The Mudcat Café TM
Thread #123838   Message #3229240
Posted By: GUEST,Suibhne Astray
26-Sep-11 - 10:14 AM
Thread Name: Peter Bellamy - died 24 Sept 1991
Subject: RE: Peter Bellamy 18 yrs today since he died
Lost heart? Where's the evidence for that? The Transports was a vehicle for all sorts of triumphs but it's not his crowning glory even amongst his surviving works. What it is does is underline just how much he'd taken on board of The Traditional Idiom as his creative MO; as a work of Folk-songwriting it is an astonishing piece of work, but its broader appeal is in The Stellar Cast and Company it invariably engenders, rather than The Man himself who seemed content to take a back-seat to other singers in its various productions.

Look at the albums that followed it; no evidence there of losing heart at all. Indeed, one finds in his ongoing collaboration with the ghost of Rudyard Kipling his mastery of melody really taking shape. I find it intersting (& ironic) that the Kipling:Bellamy songs that don't quite work are the onrs for which he found a traditional tune. However, his own melodic genius has furnished many a Tune in the Traditional Idiom that never fail to not only beggar belief but serve to underline the essential inner-beauty of Traditional Melody and the Not-Transferable nature thereof. The Idiom however is something else, and from this point of view alone Keep on Kipling will always be my favourite Bellamy album, with Merlin's Isle running it a very close second.

Anyone who heard Bellamy kick off his set with On Board a '98 will have been in no doubt of the seriousness which PB took his craft, nor yet that he was a creative master of that craft; a true Folk Singer immersed in the glories of a genre who could easily take his place alongside The Coppers, Cox, Larner, Tanner, Stewart - all of whom were idiosyncratic stylists in whose hands The Tradition is at its most vivid. To my ears Bellamy quite simply smoked The Revival on those terms, and his recorded legacy will always stand as a testimony to something a whole lot bigger than Folk because of that. Maybe that's why he couldn't get work; in a scene for whom MOR easy listening was the preferred norm he always came across as a fish out of water somehow. I'd have said the manifest arrogance and flamboyance was not only entirely justified, but inevitable - the man not only had swagger in spades, he'd earned it a thousand fold.

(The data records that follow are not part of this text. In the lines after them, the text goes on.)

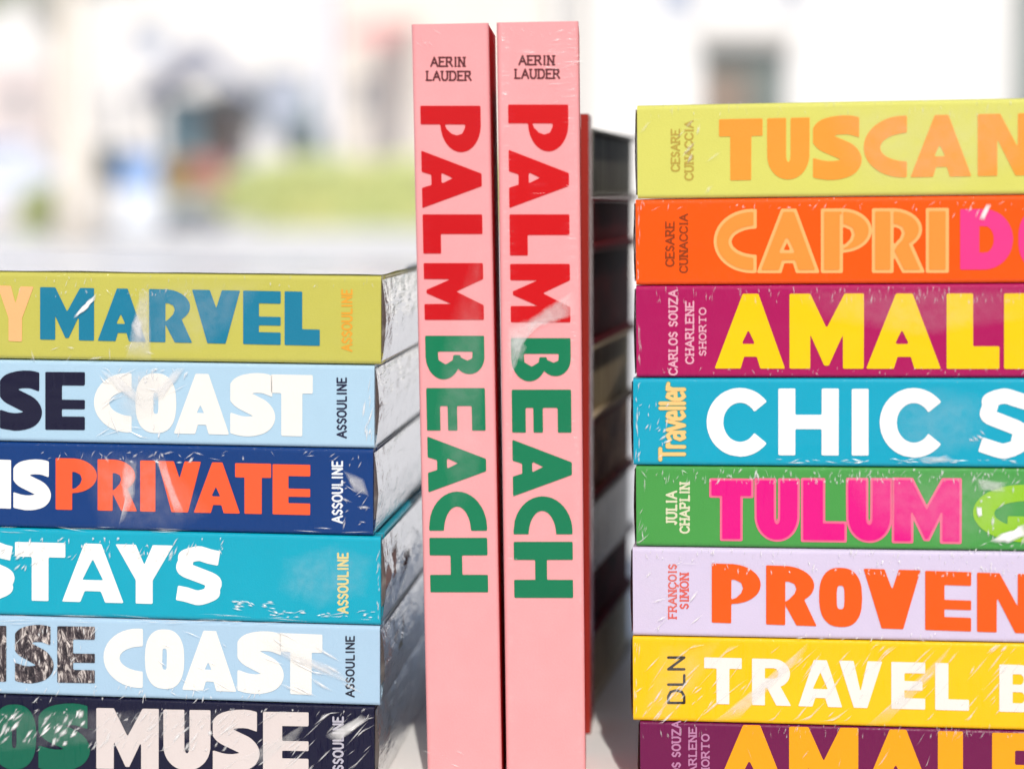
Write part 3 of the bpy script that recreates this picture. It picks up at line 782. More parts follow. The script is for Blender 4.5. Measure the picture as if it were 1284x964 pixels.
M_cr = {k: glare_mat('film crease glint %d' % int(k * 100), k) for k in (.05, .18, .3, .45, .65, .85)}
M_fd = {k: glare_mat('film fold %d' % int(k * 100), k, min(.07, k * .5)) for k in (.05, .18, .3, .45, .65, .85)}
_cs = [0]
def creases(b, jobs, milk=.45, name='crease_glints'):  # milky slivers paint the light caught on film creases
    """jobs: (x0,x1,y0,y1,count,angle deg in the picture,spread,len0,len1,wid0,wid1)"""
    mb = MB(); th = []; _cs[0] += 1; r = random.Random(100 + _cs[0]); k = 0
    for x0, x1, y0, y1, cnt, ang, spr, l0, l1, w0, w1 in jobs:
        for _ in range(cnt):
            cx, cy = r.uniform(x0, x1), r.uniform(y0, y1)
            t = R(ang + r.gauss(0, spr)); ln = 1.35 * (l0 + (l1 - l0) * r.random() ** 1.8); wd = 1.5 * (w0 + (w1 - w0) * r.random() ** 1.5)
            dx, dy = cos(t), -sin(t); pts = []
            for f, g in ((-.5, 0), (-.2, .42 * r.uniform(.6, 1.2)), (.15, .5 * r.uniform(.5, 1.1)), (.5, 0), (.18, -.5 * r.uniform(.5, 1.2)), (-.22, -.4 * r.uniform(.5, 1.2))):
                px, py = cx + dx * f * ln - dy * g * wd, cy + dy * f * ln + dx * g * wd
                py = min(max(py, y0 - 1), y1 + 1)
                pts.append(b.plane.uv(px, py))
            k += 1; yb = -.00042 - (k % 23) * .000012
            c = b.plane.uv(cx, min(max(cy, y0), y1))
            vs = [(p[0], yb, p[1]) for p in pts] + [(c[0], yb - .00022, c[1])]
            mb.add(vs, [(i, (i + 1) % 6, 6) for i in range(6)]); th += [0] * 6 + [r.uniform(.7, 1.25)]
    me = mesh(name, mb.v, mb.f); at_ = me.attributes.new('glare_fade', 'FLOAT', 'POINT'); at_.data.foreach_set('value', th)
    o = link(name, me, M_cr[milk], b.root); o['kind'] = 'stuff'
def glare_patch(b, pts, milk, name='film_glare'):
    """a glare patch: reflected light painted as slightly domed, milky film"""
    uv = [b.plane.uv(*p) for p in pts]; n = len(uv)
    # subdivide the outline and give it a slightly irregular edge
    o_ = []
    for i in range(n):
        for k in range(5):
            p = uv[i] + (uv[(i + 1) % n] - uv[i]) * k / 5
            o_.append(p + np.array((mnoise(Vector((p[0] * 400, p[1] * 400, 1))), mnoise(Vector((p[0] * 400, p[1] * 400, 7))))) * .0006)
    c = sum(o_) / len(o_); m = len(o_); vs, th = [], []
    for q, tv_ in ((1.12, 0), (.72, .75), (.4, 1)):
        for p in o_:
            z = c + (p - c) * q; vs.append((z[0], -.00078 - .00012 * mnoise(Vector((z[0] * 300, z[1] * 300, 3))), z[1])); th.append(tv_)
    vs.append((c[0], -.0008, c[1])); th.append(1)
    fs = [(r_ * m + i, r_ * m + (i + 1) % m, (r_ + 1) * m + (i + 1) % m, (r_ + 1) * m + i) for r_ in (0, 1) for i in range(m)] + [(2 * m + i, 2 * m + (i + 1) % m, 3 * m) for i in range(m)]
    me = mesh(name, vs, fs); at_ = me.attributes.new('glare_fade', 'FLOAT', 'POINT'); at_.data.foreach_set('value', th)
    link(name, me, M_fd[milk], b.root)
creases(R7, [(812, 1284, 808, 902, 80, 47, 5, 10, 46, 1, 3.6), (800, 900, 860, 905, 26, 50, 8, 6, 22, 1, 2.5), (796, 802, 805, 895, 8, 88, 4, 8, 20, 1, 2)], .45)
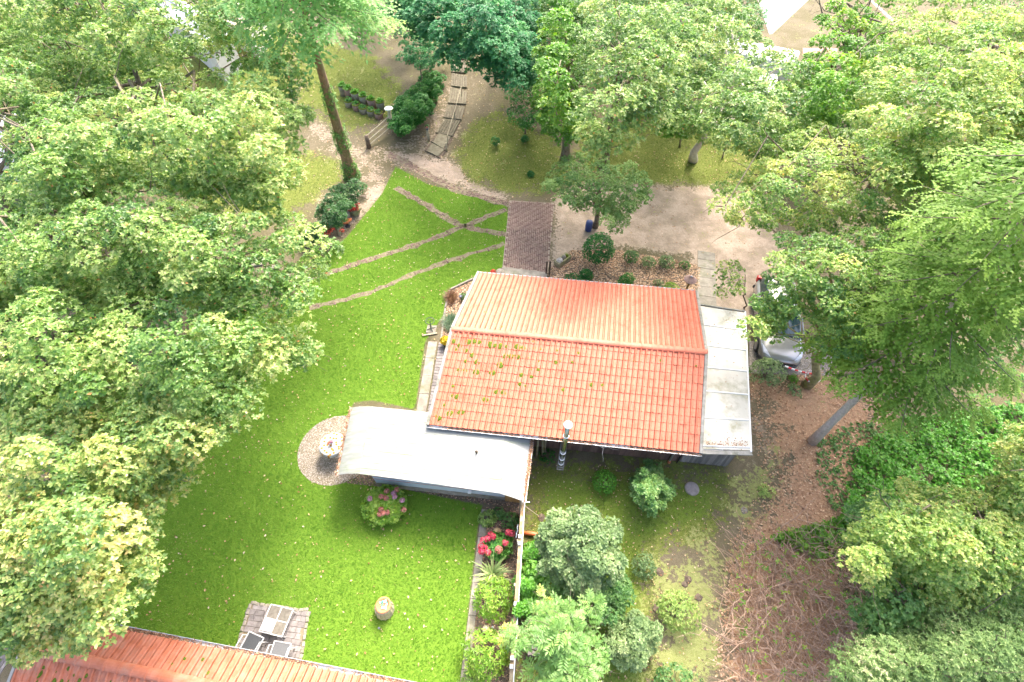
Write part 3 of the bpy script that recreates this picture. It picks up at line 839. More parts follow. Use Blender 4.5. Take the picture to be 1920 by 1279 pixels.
# bark bed behind the house, mulch bed at the left gable
bark_px = [(1030, 505), (1070, 470), (1165, 470), (1290, 492), (1312, 500), (1312, 545), (1290, 560), (1030, 530)]
bark_bed = sheet('bark_bed', gpoly(bark_px), M['soil'], .008)
P_ = scatter(gpoly(bark_px), 9000, rg); chips('bark_chips', P_, .02, M['bark_chip'], .05, bark_bed, rg, .4)
mulch_px = [(838, 575), (848, 544), (900, 522), (930, 512), (900, 600), (850, 640), (828, 640)]
mulch_bed = sheet('mulch_bed', gpoly(mulch_px), M['soil'], .008)
P_ = scatter(gpoly(mulch_px), 5000, rg); chips('bark_chips', P_, .02, M['bark_chip'], .045, mulch_bed, rg, .4)
bed_px = [(912, 950), (978, 952), (976, 1010), (955, 1330), (872, 1330), (890, 1110)]
flower_bed = sheet('flower_bed', gpoly(bed_px), M['soil'], .008)
P_ = scatter(gpoly(bed_px), 3500, rg); chips('soil_crumbs', P_, .012, M['redleaf'], .03, flower_bed, rg)
edge_soil = sheet('caravan_soil_strip', gpoly([(640, 905), (760, 918), (900, 945), (985, 952), (985, 925), (690, 880)]), M['soil'], .007)
P_ = scatter(gpoly([(640, 905), (760, 918), (900, 945), (985, 952), (985, 925), (690, 880)]), 2500, rg); chips('soil_crumbs', P_, .012, M['redleaf'], .028, edge_soil, rg)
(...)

Many true artists are only appreciated long after they're gone. Maybe Bellamy's true audience have yet to be born? Whatever the case, for My Generation, Bellamy shone forth as a beacon in a music where beacons aren't really what you expect to find. Even before I ever heard him sing I remember the time he was doing a booking in Newcastle and wasn't even offered accomodation. Someone suggested to him that I was the sort of person who might put him up, but left it to Bellamy to find me! So imagine that - prior to his performance he was reduced to seeking out a complete strangers and begging them for a doss. That was 1984 I think. It struck me as odd that anyone should be granted humiated bum-status who was a booked guest at The Bridge Folk Club (or whatever it was called back then), but it was at that gig that my friend bought me his self-bootlegged cassette of Merlin's Isle which was the beginning of a far deeper astonishment that I'm still dealing with to this day.

Having worked & lived very close to death & disability all my life, I generally have little time for suicides; in Bellamy's case, however, I might count it a minor miracle that he made it as far as he did. Then, as I say, I think if only he'd hung on another ten years he'd be a National Treasure now - cherished by all but the usual suspects who wouldn't know genius if you sat them in a room full of Van Goghs whilst playing them the collected works of Joy Division.